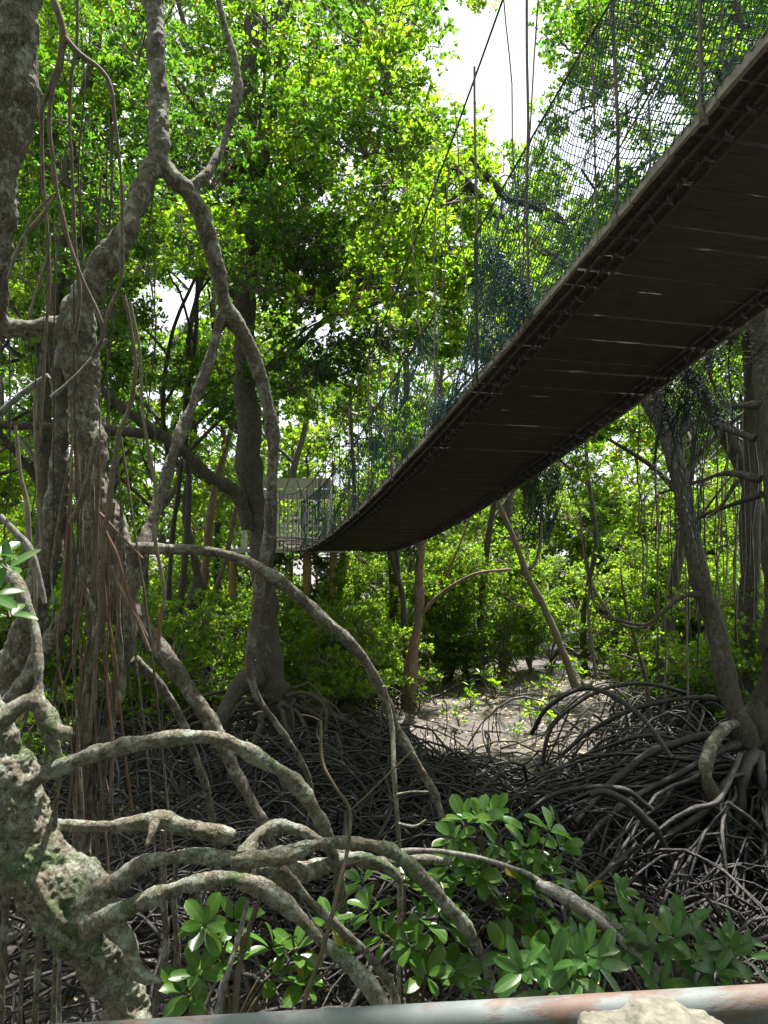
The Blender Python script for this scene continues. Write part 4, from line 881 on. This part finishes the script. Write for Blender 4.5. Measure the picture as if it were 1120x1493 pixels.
# unseen wood overhead and behind the camera, added to shade and block skylight
def overhead(n, xr, Yr, zr, s):
    for _ in range(n):
        p = np.array((rng.uniform(*xr), rng.uniform(*Yr), rng.uniform(*zr))); sc_ = rng.uniform(*s)
        if p[1] > -1 and abs(p[0]) < .62 * p[1] + 1.6 and p[2] < EYE + .76 * p[1] + 1.3 * sc_: continue
        spray(nearest_tree(p), p, sc_)
for x, Y in ((-6, -3), (5.5, -2.5), (-2.5, -6), (2.5, -7), (8.5, 2.5), (-8.5, 2), (9, 8), (-9, 8), (0, -10), (-6, -9), (6, -9)):
    wild_tree(x, Y, rng.uniform(9, 12), rng.uniform(.08, .14), rng.uniform(-.05, .05), 'unseen mangrove beside or behind the railing, added to shade the view', group='unseen mangroves added for shade')
tb = np.array([t.location[:2] for t in TREES])
overhead(50, (-9, 9), (3, 14), (8.5, 13.5), (1.1, 1.6))
overhead(80, (-9, 9), (-10, 3), (5.5, 11), (1.2, 1.7))
overhead(60, (-13, 13), (-13, -4), (.5, 8), (1.3, 1.8))
overhead(50, (-14, -6.5), (-6, 9), (1, 10), (1.2, 1.7))
overhead(50, (6.5, 14), (-6, 9), (1, 10), (1.2, 1.7))

# --- understory bushes
def bush(x, Y, h, label, group, kind='b', n=7, s=(.5, .9), spread=.8):
    b = empty('mangrove_bush', (x, Y, 0), label, 'bush', group)
    mb = MB()
    tips = []
    for k in range(n):
        a = rng.uniform(0, 6.28); rr = spread * rng.uniform(.1, 1); zz = h * rng.uniform(.14, 1.0)
        tip = (x + math.cos(a) * rr, Y + math.sin(a) * rr, zz); tips.append(tip)
        c = [(x + math.cos(a) * rr * f ** 1.5 + rng.normal(0, .03), Y + math.sin(a) * rr * f ** 1.5, zz * f - .03, .016 * (1.2 - f)) for f in np.linspace(0, 1, 5)]
        tube(mb, catmull(c, 3), 5, cap=False)
    part('stem', mb, M['twig'], b)
    for tip in tips: spray(b, tip, rng.uniform(*s), kind)
    return b
cnt = 0
def bushes(n_bush, xr, Yr, h, s, label, group, avoid_mud=True, **kw):
    for _ in range(n_bush):
        Y = rng.uniform(*Yr); px = rng.uniform(*xr); x = P(px, 800, Y)[0]
        if avoid_mud and .2 < x < 4.2 and Y < 14.6: continue
        bush(x, Y, rng.uniform(*h), label, group, s=s, **kw)
bushes(34, (480, 1180), (14.2, 17.5), (1.3, 3.2), (.6, 1.0), 'sunlit bush in the bank of bushes beyond the mud', 'sunlit bushes beyond the mud', n=9)
bushes(26, (560, 1220), (18.5, 21.5), (3.2, 5.0), (.9, 1.3), 'tall bush at the back of the sunlit bank under the deck', 'tall bushes behind the sunlit bank', n=12, spread=1.3)
bushes(16, (380, 620), (11.5, 16), (.9, 2.0), (.5, .9), 'low bush beneath the far end of the bridge', 'low bushes beneath the bridge end', n=8)
bushes(16, (-80, 360), (11, 15), (1.0, 2.6), (.6, 1.0), 'shaded bush behind the big left mangrove', 'shaded bushes behind the left mangrove', n=8)
bushes(14, (-60, 420), (15, 22), (2.2, 4.5), (.9, 1.4), 'tall shaded bush far behind the left mangrove', 'tall bushes far behind the left mangrove', n=9, spread=1.3)
bushes(9, (900, 1220), (10, 13), (1.0, 2.2), (.5, .85), 'bush behind the leaning trunk at the right', 'bushes behind the leaning trunk', n=8)
bushes(14, (-200, 1300), (24, 32), (4, 8), (1.6, 2.4), 'far bush closing the view between the trunks', 'far bushes closing the view', n=10, spread=2.6)
# near leaves low at the left edge
bush(P(-10, 1000, 5.6)[0], 5.6, 1.9, 'leafy bush behind the stilt roots at the left edge', None, n=6, s=(.4, .6), spread=.5)

# seedlings round the mud
def seedling_mesh(seed):
    lr = np.random.default_rng(seed); mb = MB()
    n = 9; c = np.stack([lr.normal(0, .11, n), lr.normal(0, .11, n), lr.uniform(.12, .42, n)], 1); ax = np.stack([lr.normal(0, .3, n), lr.normal(0, .3, n), np.ones(n)], 1); ax /= np.linalg.norm(ax, axis=1, keepdims=True)
    rosettes(mb, c, ax, .12, (5, 8), .22, 0, lr, (40, 85))
    T = np.linspace(0, 1, 4)[None, :, None]; v, q = tube_batch(c[:, None] * T * np.array((1, 1, 1)), np.full((n, 4), .005), 4); mb.add(v, q, 1)
    return mb.mesh('mangrove_seedling', [M['leaf_bush'], M['twig']])
SM = [seedling_mesh(k) for k in range(4)]
for px, py, s in [(860, 985, 1.3), (880, 975, 1.4), (900, 990, 1.2), (850, 1000, 1), (790, 1015, .8), (800, 1065, .9), (775, 1060, .9), (800, 1025, .9), (985, 985, 1.3), (1010, 975, 1.4), (1030, 990, 1.2), (700, 1000, 1), (720, 1020, 1.1), (690, 1035, .9), (660, 985, 1.1), (740, 980, 1), (930, 1000, 1), (640, 1010, 1.1), (755, 1085, .6), (960, 990, 1.1), (870, 965, 1.3), (670, 1060, .8), (610, 1040, 1), (820, 990, 1), (905, 970, 1.4), (945, 975, 1.2)]:
    g = G(px, py); o = link('mangrove_seedling', random.choice(SM), None, tuple(g)); o.scale = (s,) * 3; o.rotation_euler.z = rng.uniform(0, 6)
    tag(o, 'small bright leaved mangrove seedling at the edge of the mud patch', 'seedling', 'seedlings around the mud patch')

# ------------------------------------------------------------------ the tangle of stilt roots
def tangle(n, xr, Yr, L_, H_, R_, name, label, keep, K=9, sides=5):
    """free-standing arches on the mud; as a mass nobody could count"""
    x = rng.uniform(*xr, n * 3); Y = rng.uniform(*Yr, n * 3)
    ok = np.array([keep(a, b) for a, b in zip(x, Y)]); x, Y = x[ok][:n], Y[ok][:n]; n = len(x)
    ln = rng.uniform(*L_, n); a = rng.normal(math.pi * .95, .75, n) + (rng.random(n) < .35) * rng.uniform(0, 6, n)
    d = np.stack([np.cos(a), np.sin(a), np.zeros(n)], 1); h = rng.uniform(*H_, n) * (ln / L_[1]) ** .5
    T = np.linspace(0, 1, K); sk = rng.uniform(.55, 1.5, n)
    p = np.stack([x, Y, np.zeros(n)], 1)[:, None] + d[:, None] * (ln[:, None] * T)[..., None]
    p[..., 2] = h[:, None] * np.sin(math.pi * T[None] ** sk[:, None]) + rng.uniform(0, .35, n)[:, None] * h[:, None] * 1.2 * (1 - T[None]) - .05
    w = np.cumsum(rng.normal(0, .028, (n, K, 3)), axis=1); w[..., 2] *= .45; p += w; p[:, -1, 2] = -.07
    r = rng.uniform(*R_, n)[:, None] * (1.1 - .45 * T[None]) * (1 + .15 * rng.normal(0, 1, (n, K)))
    ok = np.array([keep(*a[K // 2, :2], a[K // 2, 2]) and keep(*a[-1, :2], 0) or rng.random() < .1 for a in p]); p, r = p[ok], r[ok]
    mb = MB(); v, q = tube_batch(p, r, sides); mb.add(v, q)
    tag(lone(name, mb, M['root'], (np.mean(xr), np.mean(Yr), 0)), label, kind='stuff')
def mudfree(x, Y, z=.15):
    q = proj((x, Y, z))
    if q is None: return False
    # open mud: an irregular tongue
    c = 755 + 25 * math.sin(Y); w = 135 + 20 * math.sin(Y * 2.3)
    return not (abs(q[0] - c) < w and 965 < q[1] < 1120 - 25 * abs(q[0] - c) / 125) 
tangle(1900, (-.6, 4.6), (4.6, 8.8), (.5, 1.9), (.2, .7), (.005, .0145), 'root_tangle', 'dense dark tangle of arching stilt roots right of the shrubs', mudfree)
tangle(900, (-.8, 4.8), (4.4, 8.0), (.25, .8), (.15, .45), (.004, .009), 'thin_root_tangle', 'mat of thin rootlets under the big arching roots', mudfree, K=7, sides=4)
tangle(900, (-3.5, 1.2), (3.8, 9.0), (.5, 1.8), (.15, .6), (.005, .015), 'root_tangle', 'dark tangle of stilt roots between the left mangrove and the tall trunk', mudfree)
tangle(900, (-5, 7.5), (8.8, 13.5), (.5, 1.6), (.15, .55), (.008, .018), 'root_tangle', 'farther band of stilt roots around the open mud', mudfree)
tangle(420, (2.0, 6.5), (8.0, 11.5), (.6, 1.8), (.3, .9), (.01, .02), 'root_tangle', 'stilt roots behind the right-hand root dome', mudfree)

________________

Copy exactly the lines of the listing above, beginning at the line with "the shrubs', mudfree)" and ending at its final line; write out nothing else.

Solution for this problem:
tangle(1900, (-.6, 4.6), (4.6, 8.8), (.5, 1.9), (.2, .7), (.005, .0145), 'root_tangle', 'dense dark tangle of arching stilt roots right of the shrubs', mudfree)
tangle(900, (-.8, 4.8), (4.4, 8.0), (.25, .8), (.15, .45), (.004, .009), 'thin_root_tangle', 'mat of thin rootlets under the big arching roots', mudfree, K=7, sides=4)
tangle(900, (-3.5, 1.2), (3.8, 9.0), (.5, 1.8), (.15, .6), (.005, .015), 'root_tangle', 'dark tangle of stilt roots between the left mangrove and the tall trunk', mudfree)
tangle(900, (-5, 7.5), (8.8, 13.5), (.5, 1.6), (.15, .55), (.008, .018), 'root_tangle', 'farther band of stilt roots around the open mud', mudfree)
tangle(420, (2.0, 6.5), (8.0, 11.5), (.6, 1.8), (.3, .9), (.01, .02), 'root_tangle', 'stilt roots behind the right-hand root dome', mudfree)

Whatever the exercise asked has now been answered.